**EXERCISE GOAL**
Repeat the entire listing exactly as written.

## Start DATA LINES

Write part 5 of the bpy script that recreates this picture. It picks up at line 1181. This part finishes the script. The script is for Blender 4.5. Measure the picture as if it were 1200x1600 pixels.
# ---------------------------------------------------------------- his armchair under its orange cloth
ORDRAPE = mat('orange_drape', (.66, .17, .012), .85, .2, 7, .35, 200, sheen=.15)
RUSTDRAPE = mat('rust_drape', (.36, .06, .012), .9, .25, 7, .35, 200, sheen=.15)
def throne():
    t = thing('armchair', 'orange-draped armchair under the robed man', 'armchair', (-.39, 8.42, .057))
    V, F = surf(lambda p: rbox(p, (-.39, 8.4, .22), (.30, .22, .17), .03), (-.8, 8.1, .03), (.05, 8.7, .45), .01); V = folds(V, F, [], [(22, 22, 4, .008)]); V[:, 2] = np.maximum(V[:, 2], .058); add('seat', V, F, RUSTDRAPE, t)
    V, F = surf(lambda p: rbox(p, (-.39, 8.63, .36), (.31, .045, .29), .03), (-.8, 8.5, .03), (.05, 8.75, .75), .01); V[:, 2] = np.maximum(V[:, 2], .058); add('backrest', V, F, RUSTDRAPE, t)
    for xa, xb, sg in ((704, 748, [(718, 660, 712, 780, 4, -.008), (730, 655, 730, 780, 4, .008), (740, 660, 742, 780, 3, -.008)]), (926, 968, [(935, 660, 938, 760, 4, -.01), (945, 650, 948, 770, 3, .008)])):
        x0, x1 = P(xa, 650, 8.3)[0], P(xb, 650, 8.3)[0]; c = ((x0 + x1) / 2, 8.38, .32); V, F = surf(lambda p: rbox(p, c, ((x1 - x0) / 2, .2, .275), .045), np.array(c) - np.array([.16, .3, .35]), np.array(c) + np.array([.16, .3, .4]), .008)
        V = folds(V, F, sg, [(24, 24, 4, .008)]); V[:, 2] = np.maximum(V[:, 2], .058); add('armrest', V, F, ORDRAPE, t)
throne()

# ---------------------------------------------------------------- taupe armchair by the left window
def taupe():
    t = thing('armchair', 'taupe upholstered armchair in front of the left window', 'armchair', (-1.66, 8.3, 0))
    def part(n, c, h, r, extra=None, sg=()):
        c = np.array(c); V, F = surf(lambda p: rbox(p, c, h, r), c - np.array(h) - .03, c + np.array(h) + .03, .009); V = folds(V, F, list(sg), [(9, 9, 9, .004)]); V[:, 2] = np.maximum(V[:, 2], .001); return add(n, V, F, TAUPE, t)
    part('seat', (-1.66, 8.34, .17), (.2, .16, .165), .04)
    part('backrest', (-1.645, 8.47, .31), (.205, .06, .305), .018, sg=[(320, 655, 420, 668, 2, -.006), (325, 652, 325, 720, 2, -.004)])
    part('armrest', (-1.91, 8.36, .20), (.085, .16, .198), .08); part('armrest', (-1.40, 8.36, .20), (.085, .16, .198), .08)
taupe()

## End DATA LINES

**TASK SOLUTION**
Write part 5 of the bpy script that recreates this picture. It picks up at line 1181. This part finishes the script. The script is for Blender 4.5. Measure the picture as if it were 1200x1600 pixels.
# ---------------------------------------------------------------- his armchair under its orange cloth
ORDRAPE = mat('orange_drape', (.66, .17, .012), .85, .2, 7, .35, 200, sheen=.15)
RUSTDRAPE = mat('rust_drape', (.36, .06, .012), .9, .25, 7, .35, 200, sheen=.15)
def throne():
    t = thing('armchair', 'orange-draped armchair under the robed man', 'armchair', (-.39, 8.42, .057))
    V, F = surf(lambda p: rbox(p, (-.39, 8.4, .22), (.30, .22, .17), .03), (-.8, 8.1, .03), (.05, 8.7, .45), .01); V = folds(V, F, [], [(22, 22, 4, .008)]); V[:, 2] = np.maximum(V[:, 2], .058); add('seat', V, F, RUSTDRAPE, t)
    V, F = surf(lambda p: rbox(p, (-.39, 8.63, .36), (.31, .045, .29), .03), (-.8, 8.5, .03), (.05, 8.75, .75), .01); V[:, 2] = np.maximum(V[:, 2], .058); add('backrest', V, F, RUSTDRAPE, t)
    for xa, xb, sg in ((704, 748, [(718, 660, 712, 780, 4, -.008), (730, 655, 730, 780, 4, .008), (740, 660, 742, 780, 3, -.008)]), (926, 968, [(935, 660, 938, 760, 4, -.01), (945, 650, 948, 770, 3, .008)])):
        x0, x1 = P(xa, 650, 8.3)[0], P(xb, 650, 8.3)[0]; c = ((x0 + x1) / 2, 8.38, .32); V, F = surf(lambda p: rbox(p, c, ((x1 - x0) / 2, .2, .275), .045), np.array(c) - np.array([.16, .3, .35]), np.array(c) + np.array([.16, .3, .4]), .008)
        V = folds(V, F, sg, [(24, 24, 4, .008)]); V[:, 2] = np.maximum(V[:, 2], .058); add('armrest', V, F, ORDRAPE, t)
throne()

# ---------------------------------------------------------------- taupe armchair by the left window
def taupe():
    t = thing('armchair', 'taupe upholstered armchair in front of the left window', 'armchair', (-1.66, 8.3, 0))
    def part(n, c, h, r, extra=None, sg=()):
        c = np.array(c); V, F = surf(lambda p: rbox(p, c, h, r), c - np.array(h) - .03, c + np.array(h) + .03, .009); V = folds(V, F, list(sg), [(9, 9, 9, .004)]); V[:, 2] = np.maximum(V[:, 2], .001); return add(n, V, F, TAUPE, t)
    part('seat', (-1.66, 8.34, .17), (.2, .16, .165), .04)
    part('backrest', (-1.645, 8.47, .31), (.205, .06, .305), .018, sg=[(320, 655, 420, 668, 2, -.006), (325, 652, 325, 720, 2, -.004)])
    part('armrest', (-1.91, 8.36, .20), (.085, .16, .198), .08); part('armrest', (-1.40, 8.36, .20), (.085, .16, .198), .08)
taupe()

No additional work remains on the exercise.